## Information provided
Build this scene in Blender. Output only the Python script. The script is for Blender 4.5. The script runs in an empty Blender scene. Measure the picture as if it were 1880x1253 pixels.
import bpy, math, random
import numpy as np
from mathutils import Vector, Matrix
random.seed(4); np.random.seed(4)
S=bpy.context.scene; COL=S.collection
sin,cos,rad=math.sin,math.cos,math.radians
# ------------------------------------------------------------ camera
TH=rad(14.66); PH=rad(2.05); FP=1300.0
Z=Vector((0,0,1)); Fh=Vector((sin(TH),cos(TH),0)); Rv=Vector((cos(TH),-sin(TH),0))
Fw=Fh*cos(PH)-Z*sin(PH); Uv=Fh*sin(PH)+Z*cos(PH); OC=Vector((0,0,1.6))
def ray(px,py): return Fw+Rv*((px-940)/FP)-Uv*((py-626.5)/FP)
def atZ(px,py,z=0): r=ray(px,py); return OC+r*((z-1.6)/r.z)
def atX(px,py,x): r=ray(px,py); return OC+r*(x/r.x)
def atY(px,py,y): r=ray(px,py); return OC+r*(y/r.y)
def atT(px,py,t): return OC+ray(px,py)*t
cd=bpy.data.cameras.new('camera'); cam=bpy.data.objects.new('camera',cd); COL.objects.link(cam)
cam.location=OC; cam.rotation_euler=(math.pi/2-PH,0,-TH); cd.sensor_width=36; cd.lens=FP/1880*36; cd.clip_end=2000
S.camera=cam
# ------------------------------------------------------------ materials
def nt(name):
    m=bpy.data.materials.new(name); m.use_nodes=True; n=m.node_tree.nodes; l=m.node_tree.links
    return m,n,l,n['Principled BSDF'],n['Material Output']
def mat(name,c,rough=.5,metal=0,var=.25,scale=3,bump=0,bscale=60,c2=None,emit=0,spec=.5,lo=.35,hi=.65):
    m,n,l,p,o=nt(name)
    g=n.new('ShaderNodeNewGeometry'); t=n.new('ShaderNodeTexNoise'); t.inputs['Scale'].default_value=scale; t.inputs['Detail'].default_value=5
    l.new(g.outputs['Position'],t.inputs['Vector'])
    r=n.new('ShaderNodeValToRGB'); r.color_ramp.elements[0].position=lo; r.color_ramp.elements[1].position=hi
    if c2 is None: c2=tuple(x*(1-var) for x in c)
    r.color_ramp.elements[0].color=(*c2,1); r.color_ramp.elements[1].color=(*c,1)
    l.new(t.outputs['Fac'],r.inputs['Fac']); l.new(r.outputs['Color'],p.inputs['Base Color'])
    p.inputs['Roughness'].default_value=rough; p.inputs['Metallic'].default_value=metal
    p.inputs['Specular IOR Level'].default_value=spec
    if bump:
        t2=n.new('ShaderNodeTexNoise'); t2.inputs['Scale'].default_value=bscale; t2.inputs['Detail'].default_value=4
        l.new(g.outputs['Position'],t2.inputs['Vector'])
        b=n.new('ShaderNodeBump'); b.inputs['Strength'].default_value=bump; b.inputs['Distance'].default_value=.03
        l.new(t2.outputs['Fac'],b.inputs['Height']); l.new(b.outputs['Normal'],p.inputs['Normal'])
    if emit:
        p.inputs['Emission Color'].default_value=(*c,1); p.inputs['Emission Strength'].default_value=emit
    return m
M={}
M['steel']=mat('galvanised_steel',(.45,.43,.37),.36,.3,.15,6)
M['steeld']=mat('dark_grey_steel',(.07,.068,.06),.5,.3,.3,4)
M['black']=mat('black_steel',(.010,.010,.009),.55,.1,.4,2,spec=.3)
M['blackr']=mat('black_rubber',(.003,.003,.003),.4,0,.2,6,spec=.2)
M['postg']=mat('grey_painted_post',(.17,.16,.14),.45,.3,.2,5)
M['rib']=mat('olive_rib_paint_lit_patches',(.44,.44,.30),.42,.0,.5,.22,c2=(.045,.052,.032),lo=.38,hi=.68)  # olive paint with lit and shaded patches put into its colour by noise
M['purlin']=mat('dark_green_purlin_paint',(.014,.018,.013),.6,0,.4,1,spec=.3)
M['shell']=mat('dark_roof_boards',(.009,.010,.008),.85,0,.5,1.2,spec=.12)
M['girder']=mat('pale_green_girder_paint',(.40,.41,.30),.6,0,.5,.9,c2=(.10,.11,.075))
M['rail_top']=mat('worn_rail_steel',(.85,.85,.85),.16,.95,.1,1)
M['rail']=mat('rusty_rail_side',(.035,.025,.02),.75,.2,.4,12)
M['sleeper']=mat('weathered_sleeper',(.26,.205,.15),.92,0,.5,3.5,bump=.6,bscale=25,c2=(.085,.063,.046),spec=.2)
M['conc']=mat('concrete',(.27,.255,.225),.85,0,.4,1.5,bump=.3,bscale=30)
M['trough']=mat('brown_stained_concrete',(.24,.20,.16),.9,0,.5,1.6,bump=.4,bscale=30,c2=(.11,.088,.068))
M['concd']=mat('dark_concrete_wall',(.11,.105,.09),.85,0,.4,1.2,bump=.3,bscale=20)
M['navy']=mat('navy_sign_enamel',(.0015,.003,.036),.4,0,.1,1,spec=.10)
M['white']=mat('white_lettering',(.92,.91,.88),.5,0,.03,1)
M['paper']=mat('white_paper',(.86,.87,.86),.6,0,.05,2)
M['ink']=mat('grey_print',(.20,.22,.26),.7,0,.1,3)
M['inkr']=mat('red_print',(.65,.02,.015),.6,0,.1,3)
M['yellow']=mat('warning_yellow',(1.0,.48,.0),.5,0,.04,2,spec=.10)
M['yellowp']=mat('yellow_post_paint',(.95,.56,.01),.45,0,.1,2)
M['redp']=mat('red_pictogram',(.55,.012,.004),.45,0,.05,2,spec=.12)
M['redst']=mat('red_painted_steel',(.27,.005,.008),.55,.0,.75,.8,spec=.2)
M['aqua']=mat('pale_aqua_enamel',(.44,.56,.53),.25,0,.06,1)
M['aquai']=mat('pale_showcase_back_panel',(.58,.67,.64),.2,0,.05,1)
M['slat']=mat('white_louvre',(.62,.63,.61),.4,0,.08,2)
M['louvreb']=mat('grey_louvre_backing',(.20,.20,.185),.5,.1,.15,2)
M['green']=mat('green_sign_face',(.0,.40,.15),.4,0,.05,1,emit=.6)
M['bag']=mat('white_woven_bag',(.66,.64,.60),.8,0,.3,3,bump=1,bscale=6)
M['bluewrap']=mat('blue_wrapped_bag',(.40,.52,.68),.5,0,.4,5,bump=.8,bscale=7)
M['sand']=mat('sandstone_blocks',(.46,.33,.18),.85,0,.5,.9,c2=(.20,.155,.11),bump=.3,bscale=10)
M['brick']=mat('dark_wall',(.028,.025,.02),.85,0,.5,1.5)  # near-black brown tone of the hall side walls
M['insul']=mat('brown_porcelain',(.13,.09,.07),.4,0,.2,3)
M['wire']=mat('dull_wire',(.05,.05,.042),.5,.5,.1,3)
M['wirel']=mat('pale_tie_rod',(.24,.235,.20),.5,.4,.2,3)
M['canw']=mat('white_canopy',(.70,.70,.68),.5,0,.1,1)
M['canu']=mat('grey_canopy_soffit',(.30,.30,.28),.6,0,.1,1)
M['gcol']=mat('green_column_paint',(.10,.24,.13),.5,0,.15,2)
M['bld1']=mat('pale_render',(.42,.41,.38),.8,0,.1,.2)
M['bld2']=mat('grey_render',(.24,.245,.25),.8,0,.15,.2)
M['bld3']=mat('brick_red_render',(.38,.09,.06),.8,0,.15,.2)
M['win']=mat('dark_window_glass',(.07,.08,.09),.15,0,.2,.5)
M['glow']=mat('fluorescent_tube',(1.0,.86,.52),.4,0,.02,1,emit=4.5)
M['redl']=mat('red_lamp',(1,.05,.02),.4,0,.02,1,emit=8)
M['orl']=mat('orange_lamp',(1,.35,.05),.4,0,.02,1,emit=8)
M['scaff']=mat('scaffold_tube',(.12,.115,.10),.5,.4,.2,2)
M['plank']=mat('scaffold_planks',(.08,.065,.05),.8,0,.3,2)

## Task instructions
Search the listing for the word "scene". Copy every line in which it occurs.

## Solution to the exercise
Build this scene in Blender. Output only the Python script. The script is for Blender 4.5. The script runs in an empty Blender scene. Measure the picture as if it were 1880x1253 pixels.
S=bpy.context.scene; COL=S.collection